-- START PROVIDED DATA --

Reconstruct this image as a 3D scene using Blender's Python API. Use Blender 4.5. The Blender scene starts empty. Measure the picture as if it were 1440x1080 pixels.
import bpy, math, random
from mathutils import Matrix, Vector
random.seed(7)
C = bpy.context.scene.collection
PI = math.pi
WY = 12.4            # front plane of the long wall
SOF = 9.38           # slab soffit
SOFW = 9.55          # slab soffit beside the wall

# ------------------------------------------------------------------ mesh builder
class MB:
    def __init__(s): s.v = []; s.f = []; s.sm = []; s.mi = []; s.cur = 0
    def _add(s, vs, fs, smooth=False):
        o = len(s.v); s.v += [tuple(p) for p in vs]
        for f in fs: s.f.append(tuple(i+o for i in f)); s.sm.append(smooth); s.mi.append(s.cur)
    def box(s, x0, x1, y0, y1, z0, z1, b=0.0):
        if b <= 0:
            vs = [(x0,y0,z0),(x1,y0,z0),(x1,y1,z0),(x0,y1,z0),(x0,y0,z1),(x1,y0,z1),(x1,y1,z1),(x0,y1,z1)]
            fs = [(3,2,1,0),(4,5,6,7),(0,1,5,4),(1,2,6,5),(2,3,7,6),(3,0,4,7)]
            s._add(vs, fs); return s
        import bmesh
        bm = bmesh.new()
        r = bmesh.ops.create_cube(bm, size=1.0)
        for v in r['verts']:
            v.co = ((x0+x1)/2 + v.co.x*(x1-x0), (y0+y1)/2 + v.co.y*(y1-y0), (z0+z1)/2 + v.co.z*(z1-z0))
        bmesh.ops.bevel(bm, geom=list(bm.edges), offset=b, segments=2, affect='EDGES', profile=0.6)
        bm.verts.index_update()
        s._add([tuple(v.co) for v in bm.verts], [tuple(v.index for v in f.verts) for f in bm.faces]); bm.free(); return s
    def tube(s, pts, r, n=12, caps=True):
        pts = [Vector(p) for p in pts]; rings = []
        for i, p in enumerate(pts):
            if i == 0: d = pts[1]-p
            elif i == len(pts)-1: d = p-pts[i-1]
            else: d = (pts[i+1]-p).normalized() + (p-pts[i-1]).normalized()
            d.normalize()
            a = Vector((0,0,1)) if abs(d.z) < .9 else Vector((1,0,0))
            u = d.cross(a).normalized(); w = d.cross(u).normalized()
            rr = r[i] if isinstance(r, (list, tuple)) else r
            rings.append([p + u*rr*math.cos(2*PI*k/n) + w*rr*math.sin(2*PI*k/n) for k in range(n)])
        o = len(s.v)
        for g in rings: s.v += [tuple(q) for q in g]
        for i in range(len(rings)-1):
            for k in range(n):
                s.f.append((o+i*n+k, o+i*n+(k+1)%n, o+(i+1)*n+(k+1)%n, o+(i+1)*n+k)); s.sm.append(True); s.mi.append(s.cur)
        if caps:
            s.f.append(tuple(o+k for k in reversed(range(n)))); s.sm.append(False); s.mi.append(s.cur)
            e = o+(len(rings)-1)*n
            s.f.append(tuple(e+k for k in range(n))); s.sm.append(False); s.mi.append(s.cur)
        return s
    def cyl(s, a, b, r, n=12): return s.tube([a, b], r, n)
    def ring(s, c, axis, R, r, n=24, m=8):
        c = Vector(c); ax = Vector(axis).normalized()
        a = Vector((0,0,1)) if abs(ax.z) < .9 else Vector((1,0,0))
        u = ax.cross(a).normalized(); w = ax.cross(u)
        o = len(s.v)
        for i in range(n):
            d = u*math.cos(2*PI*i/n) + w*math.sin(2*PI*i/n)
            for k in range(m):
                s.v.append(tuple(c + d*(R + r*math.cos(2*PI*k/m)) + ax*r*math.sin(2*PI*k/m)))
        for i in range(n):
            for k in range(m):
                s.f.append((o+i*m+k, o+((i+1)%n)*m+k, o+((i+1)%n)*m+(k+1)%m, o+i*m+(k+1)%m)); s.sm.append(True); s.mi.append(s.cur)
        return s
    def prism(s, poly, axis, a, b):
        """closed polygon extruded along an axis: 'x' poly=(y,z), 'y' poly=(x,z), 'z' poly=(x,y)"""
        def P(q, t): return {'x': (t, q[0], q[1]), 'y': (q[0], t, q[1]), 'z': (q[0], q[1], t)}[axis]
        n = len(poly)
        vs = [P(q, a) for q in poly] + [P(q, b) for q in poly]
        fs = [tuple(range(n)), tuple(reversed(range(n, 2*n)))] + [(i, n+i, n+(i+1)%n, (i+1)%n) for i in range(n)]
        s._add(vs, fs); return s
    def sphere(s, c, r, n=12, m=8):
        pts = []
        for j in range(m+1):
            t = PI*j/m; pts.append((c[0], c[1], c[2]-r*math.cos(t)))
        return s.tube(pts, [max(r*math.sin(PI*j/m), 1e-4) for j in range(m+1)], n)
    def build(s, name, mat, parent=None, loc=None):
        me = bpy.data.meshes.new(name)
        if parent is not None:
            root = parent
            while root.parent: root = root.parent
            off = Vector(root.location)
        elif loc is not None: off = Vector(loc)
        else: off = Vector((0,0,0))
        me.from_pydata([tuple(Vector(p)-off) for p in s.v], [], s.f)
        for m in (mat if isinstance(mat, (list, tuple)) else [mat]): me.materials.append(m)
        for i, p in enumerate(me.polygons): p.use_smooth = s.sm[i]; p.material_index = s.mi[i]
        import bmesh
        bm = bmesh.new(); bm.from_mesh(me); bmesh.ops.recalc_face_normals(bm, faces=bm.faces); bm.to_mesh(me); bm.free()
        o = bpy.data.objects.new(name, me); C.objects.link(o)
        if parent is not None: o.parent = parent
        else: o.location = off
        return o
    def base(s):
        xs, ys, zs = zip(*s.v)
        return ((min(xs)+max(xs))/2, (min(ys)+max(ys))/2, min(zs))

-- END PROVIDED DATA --

_TASK PROMPT_
What you return should be the lines from the start of the data through the line with "SOFW = 9.55", quoted exactly and nothing more.

_TASK OUTPUT_
Reconstruct this image as a 3D scene using Blender's Python API. Use Blender 4.5. The Blender scene starts empty. Measure the picture as if it were 1440x1080 pixels.
import bpy, math, random
from mathutils import Matrix, Vector
random.seed(7)
C = bpy.context.scene.collection
PI = math.pi
WY = 12.4            # front plane of the long wall
SOF = 9.38           # slab soffit
SOFW = 9.55          # slab soffit beside the wall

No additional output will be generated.